Las versiones contradictorias que circulan en Washington sobre la renovación de la licencia a Chevron para operar en Venezuela reflejan mucho más que una simple discrepancia administrativa. Expresan, en realidad, una pugna interna dentro de la política exterior estadounidense.
Mientras Richard Grenell, enviado especial del presidente Trump, aseguró públicamente que se alcanzó un acuerdo con Caracas para extender la licencia por 60 días, el secretario de Estado Marco Rubio insiste en que la autorización expirará este 27 de mayo, sin posibilidad de renovación.
La tensión se hizo aún más evidente con los mensajes lanzados por Rubio y otros congresistas de origen cubano, quienes han amenazado con bloquear iniciativas legislativas clave si se otorga cualquier tipo de concesión al gobierno de Nicolás Maduro.

Estas posiciones enfrentadas sobre Chevron no son nuevas, pero sí más visibles.
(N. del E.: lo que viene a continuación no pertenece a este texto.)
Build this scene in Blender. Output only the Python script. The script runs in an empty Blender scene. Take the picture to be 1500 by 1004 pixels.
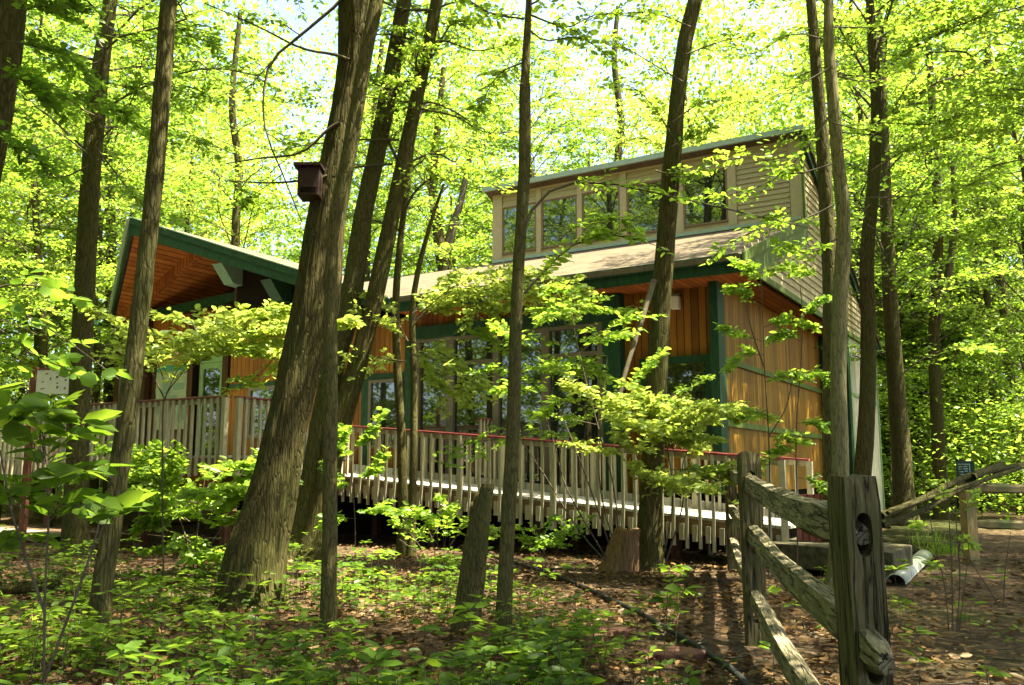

Por un lado, el sector trumpista representado por figuras como Grenell, apuesta por una política transaccional, centrada en los intereses económicos de Estados Unidos.
Del otro lado, el núcleo duro del lobby cubanoamericano continúa apegado a una lógica de confrontación heredada de la Guerra Fría, para quienes cualquier acercamiento con Caracas representa una supuesta «traición».
Lo que se debate hoy no es solo una licencia petrolera. Es el rumbo de la relación entre Estados Unidos y Venezuela en un nuevo escenario geopolítico. La contradicción entre Rubio y Grenell, dos voceros influyentes del mismo partido, revela un desajuste en la brújula política de Washington.
Mientras, desde Venezuela se ha insistido que quien quiera el petróleo venezolano debe pagar por el, además de trabajar sobre los mecanismos y las leyes del país. Una relación que ha sido posible con Chveron en los últimos 100 años.